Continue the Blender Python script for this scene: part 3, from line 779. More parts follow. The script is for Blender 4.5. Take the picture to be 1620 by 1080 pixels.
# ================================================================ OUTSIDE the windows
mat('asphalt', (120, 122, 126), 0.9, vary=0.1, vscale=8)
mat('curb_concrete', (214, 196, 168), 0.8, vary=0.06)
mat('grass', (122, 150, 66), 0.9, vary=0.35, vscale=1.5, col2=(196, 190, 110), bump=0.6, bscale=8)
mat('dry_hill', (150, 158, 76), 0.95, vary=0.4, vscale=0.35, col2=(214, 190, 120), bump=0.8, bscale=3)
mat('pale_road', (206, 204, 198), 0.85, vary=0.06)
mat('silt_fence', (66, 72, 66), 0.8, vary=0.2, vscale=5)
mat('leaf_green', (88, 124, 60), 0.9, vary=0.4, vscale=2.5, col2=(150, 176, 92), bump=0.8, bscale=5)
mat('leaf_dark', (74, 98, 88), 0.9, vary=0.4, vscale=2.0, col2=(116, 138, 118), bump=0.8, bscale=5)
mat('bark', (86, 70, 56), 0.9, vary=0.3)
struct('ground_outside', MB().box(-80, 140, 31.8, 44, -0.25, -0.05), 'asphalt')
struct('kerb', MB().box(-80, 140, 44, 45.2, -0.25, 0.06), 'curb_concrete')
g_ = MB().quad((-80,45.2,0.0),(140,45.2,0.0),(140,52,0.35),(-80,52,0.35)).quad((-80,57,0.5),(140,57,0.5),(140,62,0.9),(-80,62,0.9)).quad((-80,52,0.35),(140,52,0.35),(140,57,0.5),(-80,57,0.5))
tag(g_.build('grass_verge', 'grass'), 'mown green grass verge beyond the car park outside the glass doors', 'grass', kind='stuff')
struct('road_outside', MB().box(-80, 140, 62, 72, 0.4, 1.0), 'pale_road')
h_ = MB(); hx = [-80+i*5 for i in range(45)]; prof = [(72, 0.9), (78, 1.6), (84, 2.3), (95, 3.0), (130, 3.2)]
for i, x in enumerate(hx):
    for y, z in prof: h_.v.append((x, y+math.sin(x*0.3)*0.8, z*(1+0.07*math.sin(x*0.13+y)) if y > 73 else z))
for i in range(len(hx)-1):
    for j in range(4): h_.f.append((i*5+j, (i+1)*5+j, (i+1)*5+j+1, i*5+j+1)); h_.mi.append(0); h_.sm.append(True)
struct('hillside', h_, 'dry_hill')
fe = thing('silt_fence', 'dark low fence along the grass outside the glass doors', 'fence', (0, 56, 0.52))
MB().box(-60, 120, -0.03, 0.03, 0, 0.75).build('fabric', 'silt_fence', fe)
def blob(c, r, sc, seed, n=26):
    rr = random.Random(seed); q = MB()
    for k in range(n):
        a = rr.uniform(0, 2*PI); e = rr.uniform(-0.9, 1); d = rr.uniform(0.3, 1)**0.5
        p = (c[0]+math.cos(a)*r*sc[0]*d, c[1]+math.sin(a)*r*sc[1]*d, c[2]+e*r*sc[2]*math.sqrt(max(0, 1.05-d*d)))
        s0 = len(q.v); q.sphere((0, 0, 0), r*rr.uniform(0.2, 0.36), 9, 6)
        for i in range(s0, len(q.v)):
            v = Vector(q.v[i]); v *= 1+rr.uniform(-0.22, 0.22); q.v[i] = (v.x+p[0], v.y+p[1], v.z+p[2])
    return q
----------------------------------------
YOUR GOAL ▸ Give the data again, exactly as it stands.

WRITTEN RESPONSE ▸
Continue the Blender Python script for this scene: part 3, from line 779. More parts follow. The script is for Blender 4.5. Take the picture to be 1620 by 1080 pixels.
# ================================================================ OUTSIDE the windows
mat('asphalt', (120, 122, 126), 0.9, vary=0.1, vscale=8)
mat('curb_concrete', (214, 196, 168), 0.8, vary=0.06)
mat('grass', (122, 150, 66), 0.9, vary=0.35, vscale=1.5, col2=(196, 190, 110), bump=0.6, bscale=8)
mat('dry_hill', (150, 158, 76), 0.95, vary=0.4, vscale=0.35, col2=(214, 190, 120), bump=0.8, bscale=3)
mat('pale_road', (206, 204, 198), 0.85, vary=0.06)
mat('silt_fence', (66, 72, 66), 0.8, vary=0.2, vscale=5)
mat('leaf_green', (88, 124, 60), 0.9, vary=0.4, vscale=2.5, col2=(150, 176, 92), bump=0.8, bscale=5)
mat('leaf_dark', (74, 98, 88), 0.9, vary=0.4, vscale=2.0, col2=(116, 138, 118), bump=0.8, bscale=5)
mat('bark', (86, 70, 56), 0.9, vary=0.3)
struct('ground_outside', MB().box(-80, 140, 31.8, 44, -0.25, -0.05), 'asphalt')
struct('kerb', MB().box(-80, 140, 44, 45.2, -0.25, 0.06), 'curb_concrete')
g_ = MB().quad((-80,45.2,0.0),(140,45.2,0.0),(140,52,0.35),(-80,52,0.35)).quad((-80,57,0.5),(140,57,0.5),(140,62,0.9),(-80,62,0.9)).quad((-80,52,0.35),(140,52,0.35),(140,57,0.5),(-80,57,0.5))
tag(g_.build('grass_verge', 'grass'), 'mown green grass verge beyond the car park outside the glass doors', 'grass', kind='stuff')
struct('road_outside', MB().box(-80, 140, 62, 72, 0.4, 1.0), 'pale_road')
h_ = MB(); hx = [-80+i*5 for i in range(45)]; prof = [(72, 0.9), (78, 1.6), (84, 2.3), (95, 3.0), (130, 3.2)]
for i, x in enumerate(hx):
    for y, z in prof: h_.v.append((x, y+math.sin(x*0.3)*0.8, z*(1+0.07*math.sin(x*0.13+y)) if y > 73 else z))
for i in range(len(hx)-1):
    for j in range(4): h_.f.append((i*5+j, (i+1)*5+j, (i+1)*5+j+1, i*5+j+1)); h_.mi.append(0); h_.sm.append(True)
struct('hillside', h_, 'dry_hill')
fe = thing('silt_fence', 'dark low fence along the grass outside the glass doors', 'fence', (0, 56, 0.52))
MB().box(-60, 120, -0.03, 0.03, 0, 0.75).build('fabric', 'silt_fence', fe)
def blob(c, r, sc, seed, n=26):
    rr = random.Random(seed); q = MB()
    for k in range(n):
        a = rr.uniform(0, 2*PI); e = rr.uniform(-0.9, 1); d = rr.uniform(0.3, 1)**0.5
        p = (c[0]+math.cos(a)*r*sc[0]*d, c[1]+math.sin(a)*r*sc[1]*d, c[2]+e*r*sc[2]*math.sqrt(max(0, 1.05-d*d)))
        s0 = len(q.v); q.sphere((0, 0, 0), r*rr.uniform(0.2, 0.36), 9, 6)
        for i in range(s0, len(q.v)):
            v = Vector(q.v[i]); v *= 1+rr.uniform(-0.22, 0.22); q.v[i] = (v.x+p[0], v.y+p[1], v.z+p[2])
    return q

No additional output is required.